I managed to drag myself onto the sandy beach, thankful the car keys were still in my pocket. The next day I returned with a friend and found the boat blown into a far corner of the lake. Righting it on a much calmer, sunnier day I sailed it back to the marina and de-rigged it for the season.
In the years since I have spent many hours, days, weeks, even months in small boats on much wilder seas, all over the globe, from the Aleutian Islands to Antarctica, Tasmania to Gabon. That day on Big Creek has often popped into my head, reminding me to be careful out there, wherever I am.
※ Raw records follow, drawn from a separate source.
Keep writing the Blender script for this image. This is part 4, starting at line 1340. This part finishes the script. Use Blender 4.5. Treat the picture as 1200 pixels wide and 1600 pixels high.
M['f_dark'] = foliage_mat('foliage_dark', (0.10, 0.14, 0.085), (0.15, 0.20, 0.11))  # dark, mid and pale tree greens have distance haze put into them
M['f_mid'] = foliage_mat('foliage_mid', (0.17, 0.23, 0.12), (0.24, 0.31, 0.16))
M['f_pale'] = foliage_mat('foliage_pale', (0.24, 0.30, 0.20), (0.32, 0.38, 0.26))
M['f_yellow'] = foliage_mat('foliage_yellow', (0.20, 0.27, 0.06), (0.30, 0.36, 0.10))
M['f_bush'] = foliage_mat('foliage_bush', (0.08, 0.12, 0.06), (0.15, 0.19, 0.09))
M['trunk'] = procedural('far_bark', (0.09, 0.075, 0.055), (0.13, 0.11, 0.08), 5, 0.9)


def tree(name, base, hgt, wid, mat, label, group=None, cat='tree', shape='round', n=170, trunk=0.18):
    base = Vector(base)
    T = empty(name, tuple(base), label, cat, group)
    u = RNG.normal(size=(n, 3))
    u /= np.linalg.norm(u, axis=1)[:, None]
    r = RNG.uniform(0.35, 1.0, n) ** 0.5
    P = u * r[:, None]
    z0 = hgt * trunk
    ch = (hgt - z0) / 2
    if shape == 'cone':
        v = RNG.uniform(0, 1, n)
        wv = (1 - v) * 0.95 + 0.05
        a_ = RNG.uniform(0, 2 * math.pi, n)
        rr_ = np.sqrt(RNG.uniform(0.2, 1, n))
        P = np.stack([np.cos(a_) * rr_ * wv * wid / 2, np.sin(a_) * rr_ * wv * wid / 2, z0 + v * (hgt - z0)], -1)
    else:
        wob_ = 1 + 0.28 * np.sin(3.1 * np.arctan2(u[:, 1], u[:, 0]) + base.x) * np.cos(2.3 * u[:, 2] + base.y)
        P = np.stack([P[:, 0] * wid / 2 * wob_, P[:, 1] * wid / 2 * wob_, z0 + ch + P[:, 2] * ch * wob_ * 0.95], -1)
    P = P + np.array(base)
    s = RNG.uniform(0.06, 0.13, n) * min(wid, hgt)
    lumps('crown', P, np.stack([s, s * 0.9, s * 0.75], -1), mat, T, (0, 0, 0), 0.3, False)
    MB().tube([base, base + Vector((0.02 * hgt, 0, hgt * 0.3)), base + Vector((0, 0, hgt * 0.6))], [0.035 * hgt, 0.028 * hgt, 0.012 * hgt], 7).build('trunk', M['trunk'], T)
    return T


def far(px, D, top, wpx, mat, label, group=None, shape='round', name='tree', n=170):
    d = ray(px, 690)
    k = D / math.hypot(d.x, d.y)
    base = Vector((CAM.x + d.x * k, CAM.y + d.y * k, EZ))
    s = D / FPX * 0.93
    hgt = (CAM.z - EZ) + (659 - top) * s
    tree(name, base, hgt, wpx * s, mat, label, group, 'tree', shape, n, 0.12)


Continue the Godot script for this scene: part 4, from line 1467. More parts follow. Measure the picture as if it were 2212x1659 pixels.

That day, I was close enough to the worst possible scenario to understand consequences of a small mistake — or, perhaps, small, adventurous decisions compounded.
Now, hile I always take being on the water seriously, that’s not the same thing as being earnest about it; that day never dampened my joy of being on a river, a lake, in a vast ocean. A year ago I was on a sailboat in the middle of the South Pacific, midway between the Cook Islands and the Tuamoto Archipelago. We stopped near a barely exposed, mid-ocean reef. Jumping into the wild ocean, naked but for a pair of shorts – no fins, no mask, no snorkel – it was the most exposed swim I’d ever made.
As I peered down into the three-mile deep ocean I felt very, very small and vulnerable. Yet very, very much alive.





















If you title an article “Almost Drowning..” you damn better be telling a story about almost drowning. Not taking a dip in some chilly water. If you were the average boating enthusiast then I would understand. But how is this the closest an aquatic adventurer has come to drowning. And how does a professional journalist write a story about almost drowning in which the climax is, “my fingers got numb, and then I got out of the water.” Granted you only wasted about 3 minutes of my life, but christ man, get over yourself. Learn to tell a better story, or self censor. I’m gonna go have the neighbor boy tell me 20 minutes story about finding a caterpillar to cleanse my brain.